Businesses were operating normal in the Central Business District (CBD) of the capital as Lebanese, Indian, Nigerian, Fullah and indigenous shops were opened to the general public while petty traders were on their normal hustling and bustling from Calaba Town in east end Freetown to the far west.

“Even the no-trade regulation being enforced on Sunday is far much effective than the Armed Forces Day which we should be observing as public holiday as patriotic citizens,” comments Henry Kortu, a student/teacher at the Freetown Teachers’ College (FTC).

He argued that if pupils and students, public servants and other workers in reputable international organizations and agencies who have more important things to do can graciously honour our public holiday, why should the Lebanese, Indians, Fullahs, other foreigners and indigenous traders not honour that day in commemoration of our gallant soldiers and officers who laid their lives fighting to protect the territorial integrity of Sierra Leone from external aggression.
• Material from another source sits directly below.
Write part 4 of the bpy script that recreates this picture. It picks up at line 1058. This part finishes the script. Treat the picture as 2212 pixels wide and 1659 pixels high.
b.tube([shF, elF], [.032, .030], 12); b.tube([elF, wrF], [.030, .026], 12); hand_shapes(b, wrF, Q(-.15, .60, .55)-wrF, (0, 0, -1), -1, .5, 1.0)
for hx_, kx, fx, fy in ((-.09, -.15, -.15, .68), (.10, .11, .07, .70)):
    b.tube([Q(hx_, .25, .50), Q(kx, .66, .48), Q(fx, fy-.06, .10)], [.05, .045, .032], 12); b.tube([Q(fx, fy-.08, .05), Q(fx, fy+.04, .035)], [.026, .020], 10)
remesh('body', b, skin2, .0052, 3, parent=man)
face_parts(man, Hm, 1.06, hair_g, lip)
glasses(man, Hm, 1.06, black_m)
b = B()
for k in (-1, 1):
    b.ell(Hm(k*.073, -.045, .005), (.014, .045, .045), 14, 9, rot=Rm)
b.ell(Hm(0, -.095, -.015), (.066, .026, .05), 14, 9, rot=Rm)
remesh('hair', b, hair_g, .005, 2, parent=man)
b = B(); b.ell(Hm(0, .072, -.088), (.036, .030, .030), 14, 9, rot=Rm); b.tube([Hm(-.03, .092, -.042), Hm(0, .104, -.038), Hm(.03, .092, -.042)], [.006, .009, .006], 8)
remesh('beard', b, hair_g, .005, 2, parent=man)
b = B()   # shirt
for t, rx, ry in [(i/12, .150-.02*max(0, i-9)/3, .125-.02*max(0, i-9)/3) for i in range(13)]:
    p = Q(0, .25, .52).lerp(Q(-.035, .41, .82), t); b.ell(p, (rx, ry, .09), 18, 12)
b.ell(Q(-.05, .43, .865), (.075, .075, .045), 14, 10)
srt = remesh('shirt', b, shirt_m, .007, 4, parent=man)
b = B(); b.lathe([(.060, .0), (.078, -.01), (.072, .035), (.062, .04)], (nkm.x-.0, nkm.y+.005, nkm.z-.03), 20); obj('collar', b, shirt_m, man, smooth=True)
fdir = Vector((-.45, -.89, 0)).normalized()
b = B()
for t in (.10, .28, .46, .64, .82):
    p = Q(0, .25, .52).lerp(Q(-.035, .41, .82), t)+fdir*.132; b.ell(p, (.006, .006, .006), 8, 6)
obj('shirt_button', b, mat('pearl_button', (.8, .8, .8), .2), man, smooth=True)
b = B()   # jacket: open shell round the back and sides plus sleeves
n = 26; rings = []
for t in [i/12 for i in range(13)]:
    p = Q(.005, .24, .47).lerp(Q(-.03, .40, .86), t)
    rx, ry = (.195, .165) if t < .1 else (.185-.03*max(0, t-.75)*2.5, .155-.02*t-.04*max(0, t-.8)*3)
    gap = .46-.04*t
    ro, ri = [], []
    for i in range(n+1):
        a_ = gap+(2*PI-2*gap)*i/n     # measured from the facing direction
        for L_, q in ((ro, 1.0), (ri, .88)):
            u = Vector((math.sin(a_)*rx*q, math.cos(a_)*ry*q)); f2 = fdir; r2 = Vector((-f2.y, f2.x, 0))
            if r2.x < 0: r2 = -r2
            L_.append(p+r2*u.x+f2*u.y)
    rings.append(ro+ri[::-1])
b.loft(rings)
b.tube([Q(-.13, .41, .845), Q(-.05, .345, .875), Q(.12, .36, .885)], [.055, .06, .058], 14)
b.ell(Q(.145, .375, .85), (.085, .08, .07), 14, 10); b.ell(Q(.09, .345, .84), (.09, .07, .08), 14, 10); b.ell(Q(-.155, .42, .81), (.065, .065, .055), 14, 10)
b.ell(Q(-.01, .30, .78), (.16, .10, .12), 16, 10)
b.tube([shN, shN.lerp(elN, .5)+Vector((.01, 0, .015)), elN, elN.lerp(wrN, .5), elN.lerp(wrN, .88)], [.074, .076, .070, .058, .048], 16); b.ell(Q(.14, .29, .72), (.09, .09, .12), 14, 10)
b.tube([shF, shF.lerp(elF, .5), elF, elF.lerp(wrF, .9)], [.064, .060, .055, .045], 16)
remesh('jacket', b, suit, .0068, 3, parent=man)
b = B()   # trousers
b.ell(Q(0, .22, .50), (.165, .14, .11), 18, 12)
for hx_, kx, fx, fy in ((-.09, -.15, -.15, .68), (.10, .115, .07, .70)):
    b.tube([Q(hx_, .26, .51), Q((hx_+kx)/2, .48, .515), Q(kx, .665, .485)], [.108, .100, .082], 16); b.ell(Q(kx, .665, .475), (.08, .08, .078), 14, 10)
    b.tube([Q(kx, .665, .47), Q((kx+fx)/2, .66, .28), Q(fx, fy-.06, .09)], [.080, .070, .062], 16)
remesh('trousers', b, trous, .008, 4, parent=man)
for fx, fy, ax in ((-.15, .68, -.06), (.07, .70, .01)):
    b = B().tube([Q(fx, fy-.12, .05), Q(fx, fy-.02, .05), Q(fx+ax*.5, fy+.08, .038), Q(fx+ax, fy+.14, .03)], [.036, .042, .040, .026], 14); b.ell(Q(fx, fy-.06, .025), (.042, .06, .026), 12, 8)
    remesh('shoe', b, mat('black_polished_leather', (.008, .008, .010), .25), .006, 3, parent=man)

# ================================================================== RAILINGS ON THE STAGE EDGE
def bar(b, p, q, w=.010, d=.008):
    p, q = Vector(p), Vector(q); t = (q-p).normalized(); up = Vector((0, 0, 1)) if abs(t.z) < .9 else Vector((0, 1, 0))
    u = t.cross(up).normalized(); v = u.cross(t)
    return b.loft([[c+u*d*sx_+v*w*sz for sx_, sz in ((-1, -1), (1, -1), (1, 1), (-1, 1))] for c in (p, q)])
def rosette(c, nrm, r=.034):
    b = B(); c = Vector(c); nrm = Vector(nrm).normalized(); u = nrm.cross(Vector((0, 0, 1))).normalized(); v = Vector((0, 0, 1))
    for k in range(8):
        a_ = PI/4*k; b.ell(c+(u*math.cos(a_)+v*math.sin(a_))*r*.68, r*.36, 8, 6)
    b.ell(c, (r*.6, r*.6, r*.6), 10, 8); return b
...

Many other concerned Sierra Leoneans who raised serious concern over the non-recognition of the Armed Forces Day by the general public blamed Government for the non-enforcement of the President’s declaration of the day as public holiday.

“It is prudent for every patriotic citizen of this country to observe the Armed Forces Day in that our brothers and sisters who were in the army sacrificed their lives to save the civilian populace from external aggression; we should therefore observe that day in appreciation of those sacrifices they made during the rebel war,” said a civil servant, Mr. Aruna Samai.

Many other Sierra Leoneans expressed similar sentiments in support of observing the Armed Forces Day as public holiday for everyone residing in this country.

They suggested that Government should grant the RSLAF the authority to enforce the recognition of the day by the general public, adding that punitive measures should also be taken against business houses and institutions that will attempt to operate on that particular day.

Bintu Kamara, a trader at Sani Abacha Street, posited that the Armed Forces Day is a strange public holiday which majority of Sierra Leoneans are not aware of, adding that the Government should sensitize the public on the holiday for people to appreciate its importance.

She however opined that as business people who eke out their living from their daily business activities, not all public holidays they should be observing since there are many holidays within a year.

Bintu maintained that if the Armed Forces Day should be observed by the general public, it is Government that has to make it possible by enforcing it as a law.

Many of her business colleagues expressed similar views about the holiday and praised Government for not forcing anyone to observe it.